新事業進出補助金とは?公募要領や注意点など
中小企業が新たな事業に挑戦する際、設備投資や人件費など多額の資金が必要になる場合があります。
こうしたときに活用できるのが、新事業進出補助金です。
今回は、最新の公募要領を踏まえ、補助対象者や要件、注意すべきポイントを整理します。
補助対象者
新事業進出補助金の対象となるのは、新たな事業分野への進出や事業拡大に取り組む中小企業等です。
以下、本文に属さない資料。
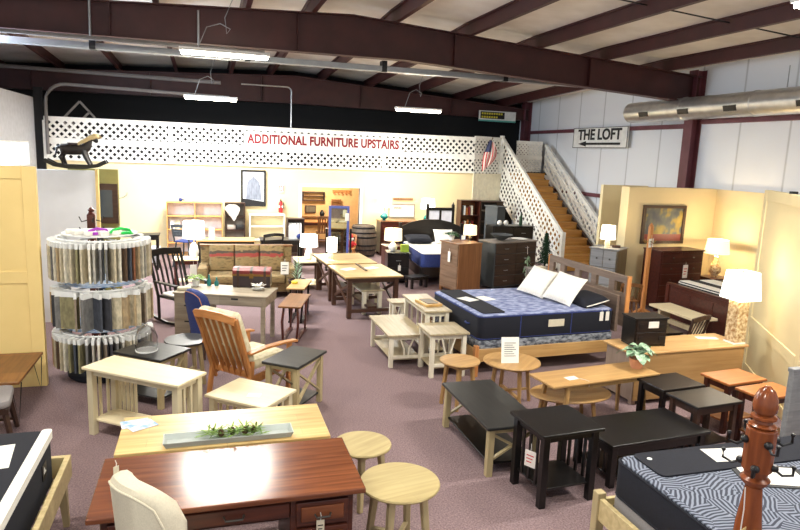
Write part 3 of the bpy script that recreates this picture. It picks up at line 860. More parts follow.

「中小企業等」の詳細な定義は、公募要領を確認する必要があります。
補助上限額・補助率・補助事業期間
従業員数によって補助上限額が異なります。
括弧内は「大幅賃上げ特例」が適用された場合の上限額です。
従業員数 | 補助上限額 |
20人以下 | 2,500万円(3,000万円) |
21~50人 | 4,000万円(5,000万円) |
51~100人 | 5,500万円(7,000万円) |
101人以上 | 7,000万円(9,000万円) |
なお、補助対象経費の2分の1が補助されます。
交付決定日から14か月以内(ただし採択発表日から16か月以内)に事業を完了する必要があります。
基本要件
申請には複数の要件を満たす必要があります。
要件 | 説明 |
①新事業進出要件 | 「新事業進出指針」に示された定義に該当する事業である |
②付加価値額要件 | 事業終了後3~5年間の計画期間において、付加価値額(または従業員1人当たり付加価値額)の年平均成長率が4%以上見込まれる |
③賃上げ要件 | 事業終了後3~5年の間に、「1人当たり給与総額の年平均成長率を、都道府県別最低賃金の直近5年間の平均成長率以上とする」「給与総額の年平均成長率を2.5%以上とする」のいずれかを達成する |
④事業場内最賃水準要件 | 事業終了後3~5年間、事業場内最低賃金が地域別最低賃金より毎年30円以上高い水準である |
⑤ワークライフバランス要件 | 次世代育成支援対策推進法に基づく一般事業主行動計画を公表している |
⑥金融機関要件 | 補助事業の資金提供を受ける場合、金融機関等から事業計画の確認を受けている |
⑦賃上げ特例要件(特例適用時の追加要件) | 事業期間中に給与総額を年平均6%以上増加させ、事業場内最低賃金を年間50円以上引き上げる |
補助対象経費
対象となる経費はさまざまです。
- 機械装置・システム構築費
- 建物費
- 運搬費
- 技術導入費
- 知的財産権等関連経費
- 外注費
- 専門家経費
- クラウドサービス利用費
- 広告宣伝・販売促進費
事業計画との関連性や必要性を明確に示すのが採択のポイントとなります。
新事業進出補助金の注意点
交付申請の審査によって、申請額が減額または不採択となる場合があります。
さらに補助金で取得した財産には処分制限があり、譲渡時には残存簿価や譲渡額に応じた返還が必要です。
それから取得した財産は原則、補助事業のみに使用しなければなりません。
まとめ
新事業進出補助金は、中小企業が新規事業に挑戦する際の大きな資金的後押しになります。
ただし申請には複数の要件を満たし、事業終了後も継続的な成長と賃上げを達成する必要があります。
制度を熟知した税理士などの専門家に依頼するのもおすすめです。